Written request: Search the listing below for "image". Copy each matching line.

Recorded information:
— BEGIN —
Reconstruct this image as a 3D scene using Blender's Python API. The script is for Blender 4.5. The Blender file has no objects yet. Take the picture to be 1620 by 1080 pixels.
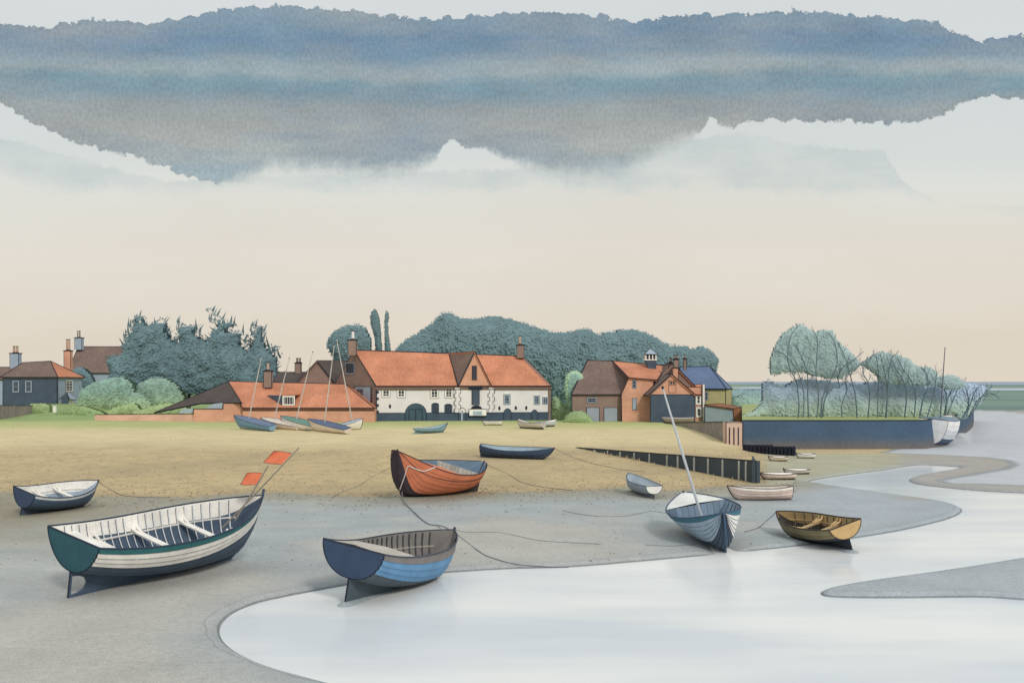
— END —
— BEGIN —
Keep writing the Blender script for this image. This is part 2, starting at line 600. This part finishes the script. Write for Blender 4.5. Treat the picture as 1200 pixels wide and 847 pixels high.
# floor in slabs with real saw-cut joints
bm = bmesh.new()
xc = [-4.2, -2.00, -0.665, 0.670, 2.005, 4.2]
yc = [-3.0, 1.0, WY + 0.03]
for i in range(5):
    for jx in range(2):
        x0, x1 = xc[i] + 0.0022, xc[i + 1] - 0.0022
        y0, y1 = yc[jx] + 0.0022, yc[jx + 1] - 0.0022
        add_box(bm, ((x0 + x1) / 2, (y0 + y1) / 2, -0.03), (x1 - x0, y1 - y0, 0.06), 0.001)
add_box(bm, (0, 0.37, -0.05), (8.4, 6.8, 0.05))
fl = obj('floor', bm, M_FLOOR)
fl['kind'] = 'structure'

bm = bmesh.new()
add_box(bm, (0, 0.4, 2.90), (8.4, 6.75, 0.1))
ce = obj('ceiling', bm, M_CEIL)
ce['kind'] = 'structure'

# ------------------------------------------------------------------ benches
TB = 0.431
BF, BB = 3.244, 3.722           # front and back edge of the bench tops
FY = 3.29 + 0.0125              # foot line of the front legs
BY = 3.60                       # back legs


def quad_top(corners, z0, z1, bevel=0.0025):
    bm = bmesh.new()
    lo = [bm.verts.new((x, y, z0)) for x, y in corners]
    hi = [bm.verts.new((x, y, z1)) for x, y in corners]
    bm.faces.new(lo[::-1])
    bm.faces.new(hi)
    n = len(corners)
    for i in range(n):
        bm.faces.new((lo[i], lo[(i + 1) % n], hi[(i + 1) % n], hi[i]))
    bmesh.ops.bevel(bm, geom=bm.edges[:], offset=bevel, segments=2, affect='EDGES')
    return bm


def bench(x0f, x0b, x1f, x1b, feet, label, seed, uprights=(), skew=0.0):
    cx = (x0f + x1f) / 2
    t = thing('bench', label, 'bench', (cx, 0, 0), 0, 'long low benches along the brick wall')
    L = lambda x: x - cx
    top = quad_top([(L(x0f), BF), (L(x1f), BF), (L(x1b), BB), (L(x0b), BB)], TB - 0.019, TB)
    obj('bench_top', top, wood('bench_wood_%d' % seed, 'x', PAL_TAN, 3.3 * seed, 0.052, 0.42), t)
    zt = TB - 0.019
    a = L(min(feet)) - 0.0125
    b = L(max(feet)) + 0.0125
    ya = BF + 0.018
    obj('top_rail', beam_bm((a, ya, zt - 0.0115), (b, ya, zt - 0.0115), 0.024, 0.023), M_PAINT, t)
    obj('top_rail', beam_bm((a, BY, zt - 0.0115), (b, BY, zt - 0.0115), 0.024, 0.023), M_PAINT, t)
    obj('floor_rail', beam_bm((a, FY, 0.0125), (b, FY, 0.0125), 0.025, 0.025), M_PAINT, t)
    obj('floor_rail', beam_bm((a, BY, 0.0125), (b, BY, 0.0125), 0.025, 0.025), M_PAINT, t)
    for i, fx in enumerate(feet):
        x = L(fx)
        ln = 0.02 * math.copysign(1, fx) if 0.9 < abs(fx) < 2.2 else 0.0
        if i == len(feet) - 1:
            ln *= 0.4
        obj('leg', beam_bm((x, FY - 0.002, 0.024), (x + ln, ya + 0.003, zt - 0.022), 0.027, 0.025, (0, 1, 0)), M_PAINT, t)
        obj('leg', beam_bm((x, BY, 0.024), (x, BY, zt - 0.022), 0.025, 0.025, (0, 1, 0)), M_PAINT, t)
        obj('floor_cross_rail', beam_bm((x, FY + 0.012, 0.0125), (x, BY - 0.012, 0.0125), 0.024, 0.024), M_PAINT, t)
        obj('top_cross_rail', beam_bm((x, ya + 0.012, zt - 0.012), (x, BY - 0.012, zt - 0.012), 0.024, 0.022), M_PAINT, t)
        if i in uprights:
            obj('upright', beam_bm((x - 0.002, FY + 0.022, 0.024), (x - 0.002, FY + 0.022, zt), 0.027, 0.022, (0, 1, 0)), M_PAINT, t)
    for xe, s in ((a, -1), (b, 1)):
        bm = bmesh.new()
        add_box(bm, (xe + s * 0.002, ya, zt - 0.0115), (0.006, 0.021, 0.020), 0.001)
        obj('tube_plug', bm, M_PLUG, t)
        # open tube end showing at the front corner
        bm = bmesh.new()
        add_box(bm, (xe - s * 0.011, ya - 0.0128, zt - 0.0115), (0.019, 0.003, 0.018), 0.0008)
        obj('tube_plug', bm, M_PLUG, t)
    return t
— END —
Reply to the exercise:
Reconstruct this image as a 3D scene using Blender's Python API. The script is for Blender 4.5. The Blender file has no objects yet. Take the picture to be 1620 by 1080 pixels.
Keep writing the Blender script for this image. This is part 2, starting at line 600. This part finishes the script. Write for Blender 4.5. Treat the picture as 1200 pixels wide and 847 pixels high.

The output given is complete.